To promote domestic consumption further, Tumukugize says Darling Coffee takes advantage of introduction and wedding ceremonies to give out coffee packs as gifts to the bride (for introduction ceremonies) and guests (for wedding ceremonies). He says that the packs in 50 and 100 grams are customized in agreement with the client ahead of their ceremonies.

“This is working. Almost every month we have two functions,” Tumukugize says.

On top of these, Tumukugize says Darling Coffee is creating awareness and changing the mindset about coffee consumption.

This image has an empty alt attribute; its file name is Darling-Coffee-store.png

A beehive of activities at Darling Coffee stores in Mbale.

“There are a lot of myths. In some cultures, it is rare to find a woman drinking coffee. Coffee has a lot of health benefits. So, what we do is create awareness to break all these biases. We do this on our social media platforms but also we have printed on our coffee packs the health benefits of coffee,” notes Tumukugize.

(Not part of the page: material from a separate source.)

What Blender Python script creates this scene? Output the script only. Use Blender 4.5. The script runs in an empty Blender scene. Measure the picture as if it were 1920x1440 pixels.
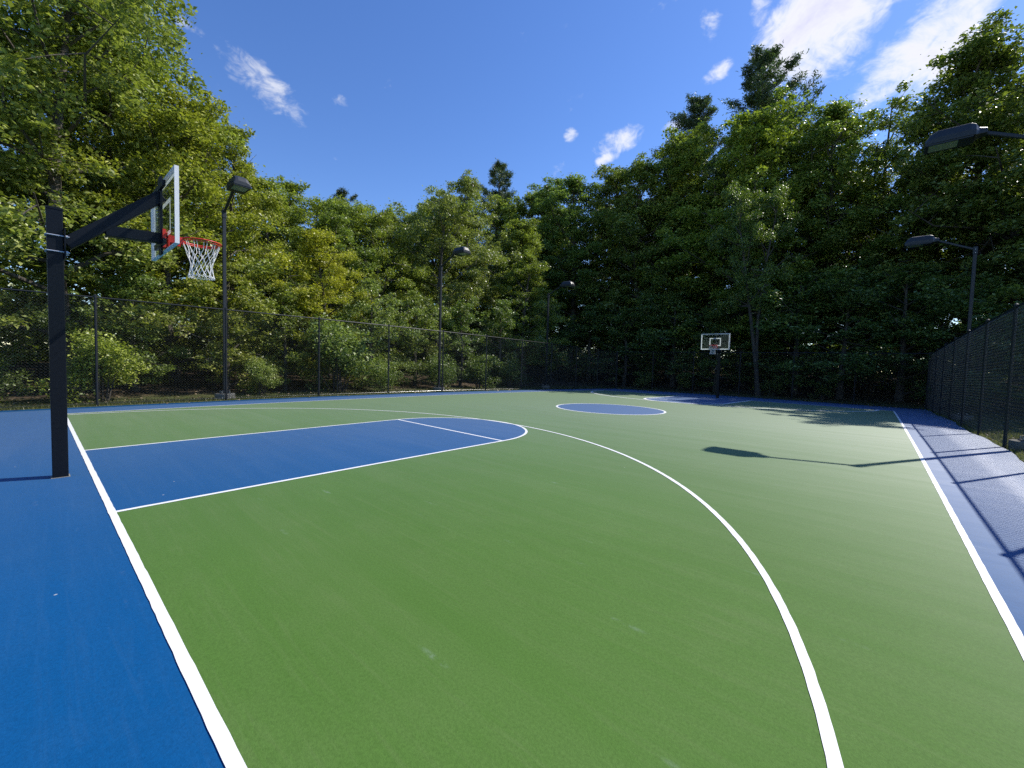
import bpy, math, random
import numpy as np
from mathutils import Vector, Matrix

# ------------------------------------------------------------------ camera, sky, sun, exposure
scene = bpy.context.scene
C = scene.collection
R = math.radians
cam_d = bpy.data.cameras.new('camera'); cam = bpy.data.objects.new('camera', cam_d); C.objects.link(cam)
cam_d.sensor_width = 36.0; cam_d.lens = 36.0 * 782.679 / 1920.0; cam_d.clip_start = 0.05; cam_d.clip_end = 2000
FWD = Vector((-0.656702, 0.752641, -0.047678)); RGT = Vector((0.752335, 0.658195, 0.027785)); UPV = Vector((-0.052293, 0.017623, 0.998476))
M = Matrix((RGT, UPV, -FWD)).transposed().to_4x4(); M.translation = Vector((7.09717, -0.45266, 1.4590))
cam.matrix_world = M
scene.camera = cam

SUN_EL, SUN_AZ = R(47.0), R(26.8)            # azimuth from +Y towards +X
SUN = Vector((math.sin(SUN_AZ) * math.cos(SUN_EL), math.cos(SUN_AZ) * math.cos(SUN_EL), math.sin(SUN_EL)))
SKY_STRENGTH, CLOUD_STRENGTH = 0.148, 0.80
world = bpy.data.worlds.new('World'); scene.world = world; world.use_nodes = True
wt = world.node_tree; wt.nodes.clear()
def wn(t, **kw):
    n = wt.nodes.new(t)
    for k, v in kw.items(): setattr(n, k, v)
    return n
def wmath(op, a, b=None, clamp=False):
    n = wn('ShaderNodeMath', operation=op, use_clamp=clamp)
    for i, v in enumerate((a, b)):
        if v is None: continue
        if isinstance(v, (int, float)): n.inputs[i].default_value = v
        else: wt.links.new(v, n.inputs[i])
    return n.outputs[0]
sky = wn('ShaderNodeTexSky', sky_type='NISHITA', sun_disc=False, sun_elevation=SUN_EL, sun_rotation=SUN_AZ,
         altitude=200.0, air_density=1.0, dust_density=0.15, ozone_density=2.6)
hsv = wn('ShaderNodeHueSaturation'); hsv.inputs['Saturation'].default_value = 1.22; hsv.inputs['Hue'].default_value = 0.512
wt.links.new(sky.outputs[0], hsv.inputs['Color'])
bg_sky = wn('ShaderNodeBackground'); bg_sky.inputs[1].default_value = SKY_STRENGTH; wt.links.new(hsv.outputs[0], bg_sky.inputs[0])
tc = wn('ShaderNodeTexCoord'); DIR = tc.outputs['Generated']
# clouds seen in the photograph: long and short half axis of each puff as direction-space vectors
PUFFS = [
    ((3.116, 12.637, -2.972), (-20.769, -10.807, -31.223), 1.02), ((20.64, 41.959, -0.569), (-65.111, -2.657, -104.439), 0.35),
    ((19.099, 9.779, -0.211), (-4.051, 21.449, -41.78), 1.1), ((28.06, 12.087, 5.47), (10.215, 51.0, -83.523), 1.0),
    ((22.299, 11.22, 7.493), (11.348, 47.734, -71.567), 0.9), ((-5.888, 42.54, -73.718), (-99.137, -60.545, -11.818), 0.4),
    ((9.453, 0.819, -0.719), (5.551, 11.197, -16.648), 1.6), ((9.416, 8.045, -11.86), (-35.89, 6.447, -20.06), 1.15),
    ((10.805, -1.242, 0.515), (10.858, 13.133, -25.669), 1.5), ((15.598, 20.246, -23.17), (-68.258, -1.059, -19.556), 0.75),
    ((47.003, 15.279, -1.554), (8.559, 44.604, -55.105), 0.4), ((35.739, 7.188, 4.727), (29.066, 64.787, -87.135), 0.45),
    ((16.609, 41.773, 11.54), (-101.523, 1.761, -167.243), 0.25), ((32.89, 12.541, -1.019), (0.858, 38.288, -67.428), 0.6)]
def wdot(v):
    n = wn('ShaderNodeVectorMath', operation='DOT_PRODUCT'); wt.links.new(DIR, n.inputs[0]); n.inputs[1].default_value = v
    return n.outputs['Value']
noise = wn('ShaderNodeTexNoise', noise_dimensions='3D'); noise.inputs['Scale'].default_value = 9.0; noise.inputs['Detail'].default_value = 9.0
noise.inputs['Roughness'].default_value = 0.62; noise.inputs['Distortion'].default_value = 0.5
mp = wn('ShaderNodeMapping'); mp.inputs['Scale'].default_value = (1.0, 1.0, 1.5); wt.links.new(DIR, mp.inputs[0]); wt.links.new(mp.outputs[0], noise.inputs['Vector'])
nz = wmath('SUBTRACT', noise.outputs['Fac'], 0.5)
noise2 = wn('ShaderNodeTexNoise', noise_dimensions='3D'); noise2.inputs['Scale'].default_value = 4.2; noise2.inputs['Detail'].default_value = 6.0
wt.links.new(mp.outputs[0], noise2.inputs['Vector'])
best = wmath('MULTIPLY', wmath('SUBTRACT', noise2.outputs['Fac'], 0.74), 5.0)      # scattered fair-weather cloud all round
for v1, v2, amp in PUFFS:
    wide = 0.55 if amp > 1.1 else 0.85
    v2 = tuple(c * wide for c in v2); v1 = tuple(c * (1.08 if amp > 1.01 else 1.3) for c in v1)
    a = wmath('ADD', wdot(v1), 0.54 if amp > 1.01 else 0.65); b = wmath('ADD', wdot(v2), 0.5 * wide)
    r2 = wmath('ADD', wmath('MULTIPLY', a, a), wmath('MULTIPLY', b, b))
    m = wmath('MULTIPLY', wmath('SUBTRACT', 1.2, r2), amp)
    best = wmath('MAXIMUM', best, wmath('MAXIMUM', m, -3.0))
fine = wn('ShaderNodeTexNoise', noise_dimensions='3D'); fine.inputs['Scale'].default_value = 34.0; fine.inputs['Detail'].default_value = 8.0; fine.inputs['Roughness'].default_value = 0.6
fine.inputs['Distortion'].default_value = 0.8; wt.links.new(mp.outputs[0], fine.inputs['Vector'])
turb = wmath('ADD', wmath('MULTIPLY', nz, 5.5), wmath('MULTIPLY', wmath('SUBTRACT', fine.outputs['Fac'], 0.5), 2.2))
dens = wmath('ADD', best, turb)
ramp = wn('ShaderNodeMapRange', interpolation_type='SMOOTHSTEP'); ramp.inputs['From Min'].default_value = 0.0; ramp.inputs['From Max'].default_value = 2.0
wt.links.new(dens, ramp.inputs['Value'])
sep = wn('ShaderNodeSeparateXYZ'); wt.links.new(DIR, sep.inputs[0])
up = wn('ShaderNodeMapRange', clamp=True); up.inputs['From Min'].default_value = 0.02; up.inputs['From Max'].default_value = 0.14; wt.links.new(sep.outputs['Z'], up.inputs['Value'])
fac = wmath('MULTIPLY', wmath('MULTIPLY', ramp.outputs['Result'], up.outputs['Result']), 0.95)
bg_cl = wn('ShaderNodeBackground'); bg_cl.inputs[1].default_value = CLOUD_STRENGTH
cr = wn('ShaderNodeMapRange'); cr.inputs['From Min'].default_value = 1.0; cr.inputs['From Max'].default_value = 3.4; cr.inputs['To Min'].default_value = 1.0; cr.inputs['To Max'].default_value = 0.72
wt.links.new(dens, cr.inputs['Value'])
comb = wn('ShaderNodeCombineColor'); 
wt.links.new(cr.outputs[0], comb.inputs[0]); wt.links.new(cr.outputs[0], comb.inputs[1]); comb.inputs[2].default_value = 1.0
wt.links.new(comb.outputs[0], bg_cl.inputs[0])
mixw = wn('ShaderNodeMixShader'); wt.links.new(fac, mixw.inputs[0]); wt.links.new(bg_sky.outputs[0], mixw.inputs[1]); wt.links.new(bg_cl.outputs[0], mixw.inputs[2])
wo = wn('ShaderNodeOutputWorld'); wt.links.new(mixw.outputs[0], wo.inputs[0])

sun_d = bpy.data.lights.new('sun', 'SUN'); sun_d.energy = 4.2; sun_d.angle = R(0.53); sun_d.color = (1.0, 0.95, 0.87)
sun = bpy.data.objects.new('sun', sun_d); C.objects.link(sun); sun.rotation_euler = SUN.to_track_quat('Z', 'Y').to_euler(); sun.location = (20, 30, 40)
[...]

Darling Coffee employs 15 young people. Of these, six are permanent while the rest are part-time workers.

This team works with smallholder farmers by mobilizing and sensitizing these small holder farmers into manageable groups.

“After creating these groups, we train them to do specialty coffee. We so far have two export companies we are dealing with. These international buyers. What happens is, we have a network of farmers. We train them on producing coffees of the highest quality. So, these farmers have people that they are working with. Since 2020 when we started the model of linking them to international markets, we have so far connected them to two international markets. These are markets that are paying premium prices for the coffee,” Tumukugize says.

He adds: “In 2020, our farm gate price was Shs6,500 and we managed to convince our client to add more money to ensure quality. They agreed to pay Shs9, 000. In 2021, we got another client. Farm gate price was Shs10, 000 and we were able to sell our coffee at Shs13, 000.”

Because they are in groups, Tumukugize says the farmers have easy access to finances among other benefits that come with being in a group.

By the end of this year, Darling Coffee hopes to conclude a partnership with Avsi Foundation to skill the youth in value addition.

“We expect that by the end of 2024 when the project concludes, we will have trained at least 300 youth,” says Tumukugize.

Tumukugize (left) won US$20,000 for his unique idea

With the US$ 20, 000 funding, Tumukugize says Darling Coffee will produce soluble coffee packed in sachets at Shs500 that a “person deep in the village can easily afford” and through this, he hopes to create more jobs for the young people.